Jacqueline Aguirre, Founder | Communications & PR Consultant on Influential Women

Influential Woman · Communications and Public Relations, Health and Wellness

Jacqueline Aguirre

Founder | Communications & PR Consultant, Jackie & Company

Los Angeles, CA

2Awards received

Certifications · Degrees · Memberships

Degree Cal State Long Beach - Double Major in Journalism and Communications Member Latinx Faculty and Staff Association at Cal State Long Beach - Communications Chair

Her Story

About Jacqueline

My journey in communications and public relations has taken me through diverse industries over the past decade. I started entry level after graduating, working as an assistant at media advertising companies before discovering I could do communications professionally. My first big break came at Activision Blizzard doing corporate communications, where I learned that communications is incredibly broad and got to wear different hats. As a specialist at this Fortune 500 company, I had my hands on many different projects and led various initiatives that taught me everything I know. I then moved from gaming to retail at Neiman Marcus Group (now Saks), where I loved the culture of this legacy fashion company, was promoted, and had many accolades during my time there. My last corporate role was with Big Brothers Big Sisters of America, where I worked more as a publicist for the CEO and executives, traveling with them for speaking engagements and press appearances. That role challenged me to learn the publicist side versus the corporate comms side, but it also led to burnout and misalignment, which became a catalyst for starting Work Well Club. Now as a consultant with a full-time project I really enjoy, I've also built this community of over 600 members across Southern California. We do events every three months in Orange County, Long Beach, and LA, centered around wellness activities like yoga classes that help break the ice and bring people together in healthy ways. The community helps ambitious people navigate their careers without burning out, and our events sell out with heavily engaged members. I also currently contract at Cal State Long Beach, where I serve as communications chair of the Latinx Faculty and Staff Association, bringing my expertise to support causes I care about.

Her Interview

Ten minutes with Jacqueline

01What do you attribute your success to?

I'm going to be honest with you, I attribute my success to myself. I haven't had it easy since I started. I graduated during the recession, got a job, but then had to fight tooth and nail to get that bigger corporate comms role at a big company like I wanted. I remember being so tired from interviews, just interview after interview, trying to get in the door. There were definitely happy moments and accomplishments, but I had to push myself because there were no mentors for most people. You're lucky if you get promoted. It has been a tried and true experience of the female experience in corporate America since I've gone through my career. I've gone through it all, and that's one of the reasons I have Work Well Club, because we talk about these real conversations about what you do when you have a female boss that won't promote you just because, or how you get around the nuances of work when you're ambitious and don't allow these experiences to diminish your ambition. My career progression has been completely mine, standing up for myself, advocating for myself, asking for things, learning, staying late, getting in early, and the people that took a chance on me.

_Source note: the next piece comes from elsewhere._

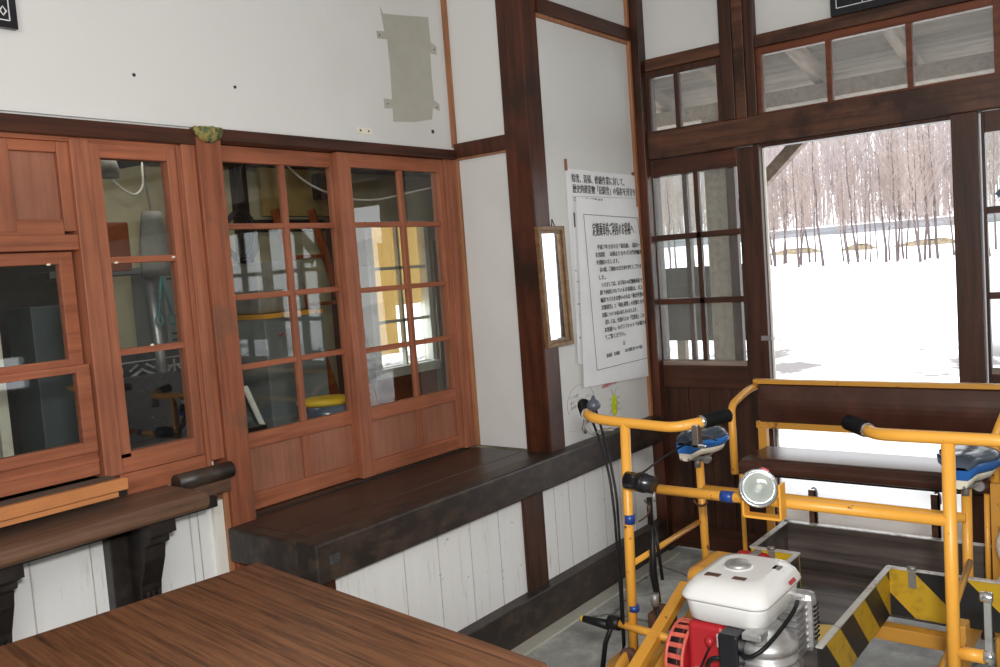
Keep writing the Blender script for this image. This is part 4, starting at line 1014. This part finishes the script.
# ------------------------------------------------------------------ ticket office behind the glass
OX, OY = 4.80, 4.15
S('wall_office_back', -0.6, 3.93, OY, OY + .1, 0, 2.6, M['plaster_in'])
S('wall_office_back_upper', 3.93, 4.50, OY, OY + .1, 1.86, 2.6, M['plaster_in'])
S('wall_office_back_lower', 3.93, 4.50, OY, OY + .1, 0, .90, M['amber'])
S('wall_office_back_end', 4.50, OX + .1, OY, OY + .1, 0, 2.6, M['plaster_in'])
S('wall_office_end', OX, OX + .1, YA + .06, OY, 0, 2.6, M['plaster_in'])
S('wall_office_near', -0.6, -0.5, YA + .10, OY, 0, 2.6, M['plaster_in'])
S('wall_office_return', XB + .02, OX + .1, YA, YA + .06, 0, 2.6, M['plaster_in'])
S('floor_office', -0.6, OX + .1, YA + .10, OY + .1, -.1, .0, M['black_wood'])
S('ceiling_office', -0.6, XB + .02, YA + .10, OY + .1, 2.55, 2.65, M['plaster_in'])
S('ceiling_office_end', XB + .02, OX + .1, YA, OY + .1, 2.55, 2.65, M['plaster_in'])
T(3.60, 3.72, OY - .06, OY, 0, 2.55, M['black_wood'], 'dark post inside the ticket office')
T(2.95, 3.03, OY - .05, OY, 0, 2.55, M['black_wood'], 'dark post behind the coiled cables')
T(-.5, OX, OY - .05, OY, 2.16, 2.24, M['black_wood'], 'dark beam across the office back wall')
T(3.08, 3.60, OY - .03, OY, 1.80, 1.87, M['black_wood'], 'dark ledge below the pale office panel')
w8 = thing('window_8', (4.2, OY, .9), 'white framed office window at the back', 'window', None, 'structure')
f = MB(); f.box(3.93, 3.97, OY - .02, OY + .05, .90, 1.86); f.box(4.46, 4.50, OY - .02, OY + .05, .90, 1.86); f.box(3.97, 4.46, OY - .02, OY + .05, 1.82, 1.86); f.box(3.90, 4.52, OY - .06, OY + .05, .84, .90)
f.build('frame', M['whiteframe'], w8, .002)
B('muntin', 4.20, 4.22, OY - .01, OY + .02, .90, 1.82, M['whiteframe'], w8)
for z in (1.20, 1.55): B('muntin', 3.97, 4.46, OY - .01, OY + .02, z - .010, z + .010, M['whiteframe'], w8)
B('glass', 3.97, 4.46, OY + .022, OY + .025, .90, 1.82, M['glass'], w8)
B('bamboo_blind', 3.96, 4.208, OY + .055, OY + .062, 0.98, 1.85, M['bamboo'], None, label='longer left tan bamboo blind outside the back window of the office', cat='blind')
B('bamboo_blind', 4.214, 4.47, OY + .055, OY + .062, 1.30, 1.85, M['bamboo'], None, label='shorter right tan bamboo blind outside the back window of the office', cat='blind')
o = B('reed_mat', 4.47, 4.68, OY - .08, OY - .068, .0, 1.72, M['reed'], None, label='grey-brown rolled reed mat standing in the back corner of the office', cat='mat')
B('electric_panel', 3.46, 3.62, OY - .14, OY - .065, 1.98, 2.13, M['black_gloss'], None, .01, label='black box mounted high on the office back wall', cat='box')
B('plywood_board', 3.10, 3.60, OY - .08, OY - .052, 1.885, 2.155, M['plywood'], None, label='olive-tan plywood board on the office back wall', cat='board')
cbn = thing('steel_cabinet', (2.98, OY - .25, 0), 'grey steel cabinet with yellow strip behind the left sliding sash', 'cabinet')
B('body', 2.72, 3.10, OY - .50, OY - .065, .0, 1.33, M['cabinet'], cbn, .006)
B('yellow_strip', 2.72, 3.10, OY - .505, OY - .065, 1.33, 1.352, M['yellow'], cbn, .002)
B('door_seam', 2.90, 2.903, OY - .502, OY - .499, .03, 1.30, M['black'], cbn)
MB().tube([(2.80, OY - .505, 1.24), (2.83, OY - .505, 1.25), (2.86, OY - .505, 1.24)], .004, 6).build('red_sticker', M['red'], cbn)
bx2 = thing('grey_crate', (2.92, OY - .3, 1.352), 'dusty grey case standing on the steel cabinet', 'case')
B('body', 2.76, 3.06, OY - .42, OY - .10, 1.354, 1.62, M['dusty'], bx2, .01)
B('handle', 2.86, 2.94, OY - .435, OY - .42, 1.44, 1.46, M['black'], bx2, .003)
coil = MB()
for q in range(4):
    rr = .095 + .012 * q
    coil.tube([(2.645 + .015 * q + rr * .75 * math.cos(a), OY - .46 + .012 * q, 1.75 + rr * math.sin(a)) for a in [2 * PI * k / 26 for k in range(27)]], .006, 6, cap=False)
coil.tube([(2.66, OY - .43, 1.85), (2.70, OY - .40, 1.98), (2.85, OY - .30, 2.2), (2.92, OY - .10, 2.54)], .006, 6)
coil.build('cable_coil', M['black'], None, label='black cable coil hanging in front of the grey case', cat='cable')
pole = MB(); pole.tube([(2.465, 3.50, 1.03), (2.94, 3.60, .0)], .014, 12); pole.build('aluminium_pole', M['whiteframe'], None, label='white pole leaning against the steel cabinet', cat='pole')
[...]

02What are the biggest challenges or opportunities in your field right now?

A big challenge right now are layoffs. People are really being affected by layoffs, because communications and PR roles, especially those higher-paying jobs with great benefits, tend to be at bigger companies that are the ones doing the layoffs. So I tell people to network as much as you possibly can, because you never know, you might leave and then pick up another job right away because you knew somebody at a different company. In terms of communications as a function, I think we're really up against AI right now. Not in a bad way, but in understanding how to utilize it properly. There's not a lot of best practices around how to use AI for your benefit. I'm a big proponent of AI and understanding how to use it ethically. As writers, I think using it as a thought assistant or editor is a good idea, but not allowing it to take over your work. Still challenge yourself to sit there and write the piece, write it well, and then use AI to fact-check, do grammar, do style, help zhuzz up what you're trying to say, but ethically, not allowing it to zhuzz it up so much that it's not you anymore, because you need your voice still. I just don't think companies have caught up yet with streamlining ethically and really teaching communicators how to use AI efficiently, effectively, but also ethically. I also think PR specifically is changing a lot. People are getting away from old-school public relations like getting featured in a magazine or online article. People want short and sweet now, so publications are already ahead of the curve, posting and doing features on social media like TikTok, where we all are and get those quick snaps.